Perhaps there are no coincidences at all and what we are seeing is just the results of what we, as users, have been influencing with our purchasing decisions. Perhaps it’s nothing more than a natural response to meeting the requirements we have raised. I can’t say I’m certain either way but can only observe that after almost decades, there’s a real sense of familiarity to it all. What a coincidence!

Comments

Anonymous said…
"Henschke’s Hill of Grace, perhaps the finest Shiraz wine going...."

To also quote Muriel's Wedding - "you're terrible, Richard" Now I have to find that wine.....

LisaP
Richard Buckle said…
Yes, and just when you thought Penfold's Grange was the best. Hill of Grace can be hard to find as they don't produce a whole lot - many times it exceeds the quality of Grange. But no, don't expect to find it at bargain prices or at Trader Joe's any time soon.
Anonymous said…
Are you implying I only buy my wine at TJs? *appalled look* :)
Richard Buckle said…
Not at all my dear! But you know, just in case you popped in for groceries and wanted to scan the shelves.

On the other hand, if one of you highly satisfied clients should take you out and price is no obstacle, see if its on the wine list!
Anonymous said…
Great memories of the "club" and our "EDOS" business which probably really stood for "Everyday Dining Outside" ! :-)

Good read mate!

Kevin Mc
Richard Buckle said…
Kevin! been a long time - as I recall, you were the only person I know who actually sold wine back to a restaurant.
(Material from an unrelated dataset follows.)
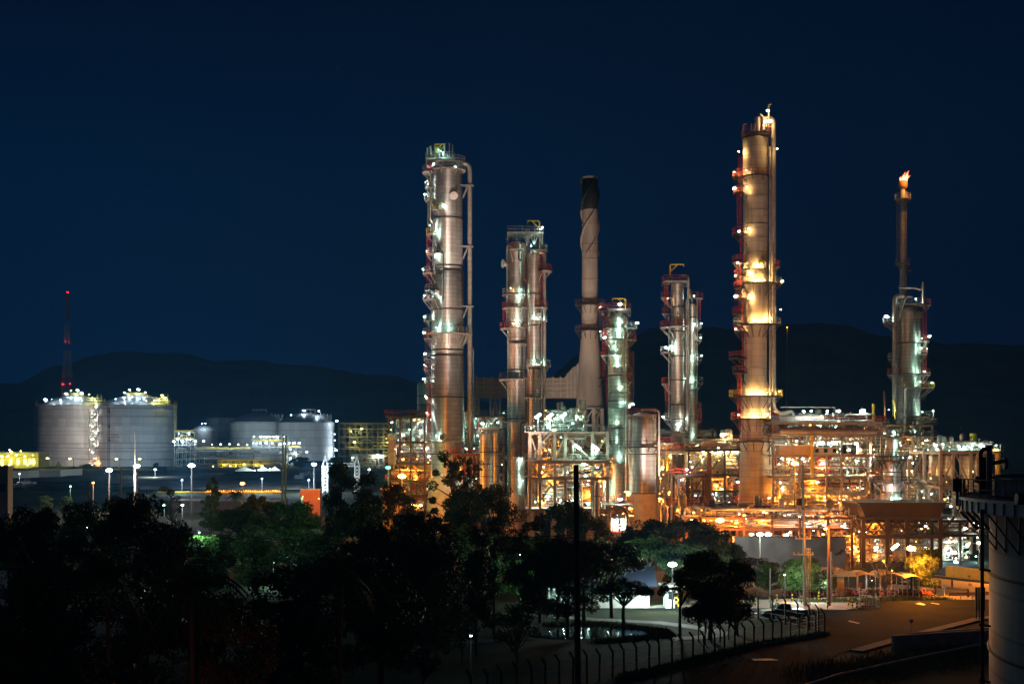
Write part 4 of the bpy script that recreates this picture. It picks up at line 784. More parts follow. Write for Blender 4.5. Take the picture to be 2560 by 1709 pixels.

Seriously, I never considered EDOS had that meaning but for us both, back in those days before Fringe Benefits Tax - it was a lot of fun!
Unknown said…
Ah, La Grillade. The crucible of many an Aussie IT idea. The meeting place of all the movers and shakers of the early days of Aussie IT. I've probably been going there the best part of 30 years myself.

I'm still a sometime computer journalist in Oz - been doing it since 83 - and I have had many long and pleasant meals there. Indeed, I'm pretty sure i first met Richard over a bottle of red (I'm sure it wasn't a Hill of Grace) at that very place.
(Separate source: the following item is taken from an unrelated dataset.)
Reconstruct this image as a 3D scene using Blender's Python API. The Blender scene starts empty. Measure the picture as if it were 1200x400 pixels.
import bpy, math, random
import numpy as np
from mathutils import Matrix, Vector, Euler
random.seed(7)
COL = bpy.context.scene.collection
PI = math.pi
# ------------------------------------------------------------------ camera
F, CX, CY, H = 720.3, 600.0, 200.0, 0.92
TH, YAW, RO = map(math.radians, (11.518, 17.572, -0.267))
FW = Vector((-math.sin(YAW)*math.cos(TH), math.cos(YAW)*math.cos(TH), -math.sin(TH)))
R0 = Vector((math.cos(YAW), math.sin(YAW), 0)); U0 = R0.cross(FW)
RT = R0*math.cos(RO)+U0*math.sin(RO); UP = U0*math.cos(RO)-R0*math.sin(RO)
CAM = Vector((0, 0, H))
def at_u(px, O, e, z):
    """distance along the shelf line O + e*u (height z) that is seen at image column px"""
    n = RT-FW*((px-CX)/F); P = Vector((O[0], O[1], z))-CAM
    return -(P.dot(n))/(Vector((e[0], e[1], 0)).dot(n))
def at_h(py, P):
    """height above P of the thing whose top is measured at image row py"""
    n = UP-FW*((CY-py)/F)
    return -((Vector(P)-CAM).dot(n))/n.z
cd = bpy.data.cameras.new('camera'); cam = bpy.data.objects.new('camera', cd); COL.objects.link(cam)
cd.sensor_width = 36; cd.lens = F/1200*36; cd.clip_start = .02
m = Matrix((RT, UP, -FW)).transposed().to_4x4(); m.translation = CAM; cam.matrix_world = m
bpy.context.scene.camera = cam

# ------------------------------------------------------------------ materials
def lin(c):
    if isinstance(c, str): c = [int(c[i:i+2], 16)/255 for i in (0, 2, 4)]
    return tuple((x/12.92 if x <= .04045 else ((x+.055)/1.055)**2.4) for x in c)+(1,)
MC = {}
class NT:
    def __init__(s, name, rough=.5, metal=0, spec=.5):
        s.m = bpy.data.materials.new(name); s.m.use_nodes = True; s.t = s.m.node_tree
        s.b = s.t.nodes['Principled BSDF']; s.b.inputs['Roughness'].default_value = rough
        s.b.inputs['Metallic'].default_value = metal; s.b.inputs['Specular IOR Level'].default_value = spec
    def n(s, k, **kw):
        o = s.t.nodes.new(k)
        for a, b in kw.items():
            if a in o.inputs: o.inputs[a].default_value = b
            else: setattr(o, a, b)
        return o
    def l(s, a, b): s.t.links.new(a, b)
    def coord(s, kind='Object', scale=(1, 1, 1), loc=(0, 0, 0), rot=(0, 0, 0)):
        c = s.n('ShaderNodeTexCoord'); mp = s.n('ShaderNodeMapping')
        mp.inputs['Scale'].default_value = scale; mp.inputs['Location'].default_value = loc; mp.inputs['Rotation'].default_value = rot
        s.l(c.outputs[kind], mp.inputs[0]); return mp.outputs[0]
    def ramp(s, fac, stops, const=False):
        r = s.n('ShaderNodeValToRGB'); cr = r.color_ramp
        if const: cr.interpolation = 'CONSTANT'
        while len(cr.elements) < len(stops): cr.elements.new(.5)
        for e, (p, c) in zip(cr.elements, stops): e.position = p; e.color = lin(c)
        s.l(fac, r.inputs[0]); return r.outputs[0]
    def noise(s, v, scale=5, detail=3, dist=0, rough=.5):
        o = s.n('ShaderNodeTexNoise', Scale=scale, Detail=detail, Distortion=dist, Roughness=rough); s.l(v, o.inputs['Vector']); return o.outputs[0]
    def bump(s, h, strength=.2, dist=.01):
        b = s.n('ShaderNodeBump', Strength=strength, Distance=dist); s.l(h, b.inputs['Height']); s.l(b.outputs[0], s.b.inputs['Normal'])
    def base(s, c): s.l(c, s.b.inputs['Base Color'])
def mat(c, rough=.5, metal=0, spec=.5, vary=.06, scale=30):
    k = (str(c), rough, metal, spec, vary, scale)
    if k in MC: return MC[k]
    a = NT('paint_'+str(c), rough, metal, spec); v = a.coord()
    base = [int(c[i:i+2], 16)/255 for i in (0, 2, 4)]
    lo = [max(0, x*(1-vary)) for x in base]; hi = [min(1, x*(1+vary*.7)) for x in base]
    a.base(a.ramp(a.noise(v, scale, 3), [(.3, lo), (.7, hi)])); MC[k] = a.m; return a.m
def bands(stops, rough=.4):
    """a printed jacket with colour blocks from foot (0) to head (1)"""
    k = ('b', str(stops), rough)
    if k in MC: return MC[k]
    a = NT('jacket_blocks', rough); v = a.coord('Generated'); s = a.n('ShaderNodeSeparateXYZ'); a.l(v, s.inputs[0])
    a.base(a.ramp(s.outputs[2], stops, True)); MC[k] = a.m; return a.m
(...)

Now I've got a little market research company (www.connectionresearch.com.au), and I find my office is a couple of minute's walk away. Coincidence? I think not.

- Graeme Philipson
Richard Buckle said…
Picked this up under the "Introduction" comments, but really, it belongs here ..

Kim said...
It was a time for great legends, Richard, thanks for the nostalgia.

They were the days: IBM-compatible mainframes made in Israel, rebadged in Germany, sold in Canberra and celebrated at a French restraurant in Crows Nest.

Briard

October 3, 2007 8:42 PM
Anonymous said…
Jennie and I were at La Grillade in July - which was just before we left on our current trip. We're currently sitting under an awning at Burketown on the Gulf of Carpenteria and communicating via a laptop (actually on my lap) courtesy of Telstra's NextG wireless broadband.

This trip has been our longest and we've crossed the Simpson Desert and the Tanami Desert and been as far west as Broome. Tomorrow we are going fishing for Barramundi with a local guy whos'e promised us success. After that we start heading home and should be there by the end of the month.
Anonymous said…
It is delightful to see so many have commented on wine and food. At least, you have your priorities right.

But, to Richard's point, it is all familiar, but to me from a mirrored perspective.

In the days of IBM and the BUNCH (how many remember that phrase), each vendor had his own approach to computers. Since they were so expensive, everything was monolithic, and system-to-system communication was unthinkable, one picked a vendor and went with them. Usually, it was IBM because "noone is ever fired for choosing IBM."

Then, slowly, UNIX popped on the scene as did PCs. Still vendors tried to differentiate themselves with different operating systems as well as different hardware.

This led to the UNIX wars of the 80's and 90's and the Apple vs. Microsoft battle still waging.

Then consolidation occurred and vendors faced a different problem. They have PCs to sell; they have Unix boxes to sell; they have mainframes to sell. How do they tie them together for a solution to sell?

Anyone can build a Microsoft-based machine, but where are the margins in a commodities product, and who wants to tie their future to an outside vendor? Anyone can build a Unix box, but how do we communicate/distribute to all those desktops? And, now, to add to the confusion is this iPhone thing.

Yes, we're are seeing the same thing, but vendor diffentiation is no longer determined by the uniqueness of a platform, but by the availability of solutions in a heterogeneous environment.